Se crió en la mayor escuela de talentos de Europa, dio un paso al frente en la final de la una Copa de la Uefa y viajó a Italia para estrellarse contra el muro del catenaccio. Perdió la felicidad y perdió el duende, perdió la fé y perdió el fútbol. Apresado en un castillo de hormigón suplicó ayuda y un joven entrenador francés acudió al rescate y le obligó a prometer espectáculo a cambio de romper sus grilletes.
La promesa fue magia. El rubio se instaló en Londres y en pocos meses ya era un ídolo. Pocos años después se había convertido en un Dios pagano vestido de rojo y blanco. Inventaba goles, ingeniaba pases imposibles y levantaba a la grada cada vez que merodeaba el área. No era un delantero centro, pero tampoco un mediapunta; era un espíritu libre que ingeniaba goles con la cabeza levantada. Buscaba el hueco, el espacio y, tac, el balón terminaba en la escuadra, junto al palo o debajo de las piernas del portero.
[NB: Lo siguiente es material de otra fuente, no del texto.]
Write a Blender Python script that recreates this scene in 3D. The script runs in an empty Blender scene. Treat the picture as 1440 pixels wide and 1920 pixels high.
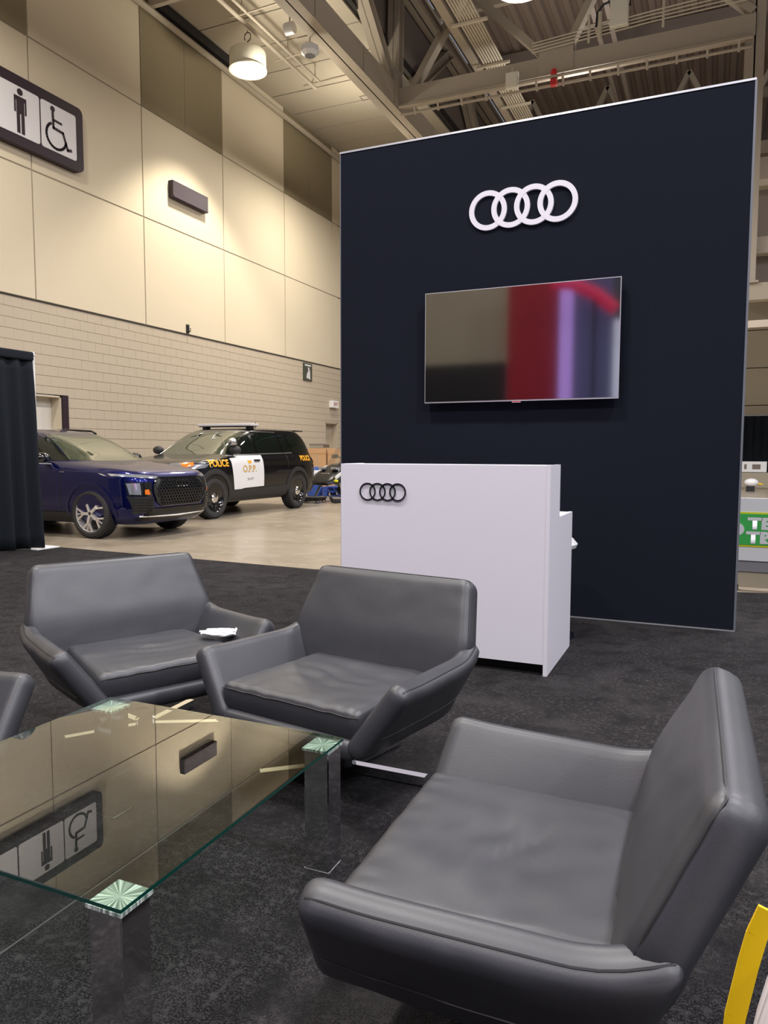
import bpy, bmesh, math, random
import numpy as np
from mathutils import Vector, Matrix, noise
random.seed(7)
COL = bpy.context.scene.collection
SC = bpy.context.scene

# ------------------------------------------------------------------ camera
FPX, EYE = 1391.0, 1.225
yaw, pit, rol = math.radians(23.75), math.radians(4.56), math.radians(0.12)
Fv = Vector((-math.sin(yaw)*math.cos(pit), math.cos(yaw)*math.cos(pit), -math.sin(pit)))
Rv = Vector((math.cos(yaw), math.sin(yaw), 0)); Uv = Rv.cross(Fv)
Rv, Uv = math.cos(rol)*Rv + math.sin(rol)*Uv, -math.sin(rol)*Rv + math.cos(rol)*Uv
cd = bpy.data.cameras.new('camera'); cam = bpy.data.objects.new('camera', cd); COL.objects.link(cam)
m = Matrix((Rv, Uv, -Fv)).transposed().to_4x4(); m.translation = (0, 0, EYE); cam.matrix_world = m
cd.sensor_fit = 'VERTICAL'; cd.sensor_height = 36; cd.lens = 36*FPX/1920; cd.clip_start = .05; cd.clip_end = 200
SC.camera = cam

# ------------------------------------------------------------------ world, lights, exposure
w = bpy.data.worlds.new('world'); SC.world = w; w.use_nodes = True
w.node_tree.nodes['Background'].inputs[0].default_value = (.86, .87, 1.0, 1)
w.node_tree.nodes['Background'].inputs[1].default_value = .16
def area(name, loc, target, size, power, color=(1, .96, .9), sy=None, spread=180):
    l = bpy.data.lights.new(name, 'AREA'); l.energy = power; l.color = color; l.size = size
    l.shape = 'RECTANGLE' if sy else 'DISK'
    if sy: l.size_y = sy
    l.spread = math.radians(spread)
    o = bpy.data.objects.new(name, l); COL.objects.link(o); o.location = loc
    o.rotation_euler = (Vector(target)-Vector(loc)).to_track_quat('-Z', 'Y').to_euler(); return o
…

Muchas veces lo hacía después de haber humillado a un defensa. No era un jugador altivo y de aires superiores, pero gustaba jugar al circo; hacía magia, ilusionismo, regates imposibles, remates increíbles. Se despidió una tarde de primavera y llovieron aplausos sobre su espalda. No hubo más tardes, ni más goles, ni más trucos de mago. Pero quedó el recuerdo, imborrable, de un tipo que nació para hacernos a todos un poquito más felices.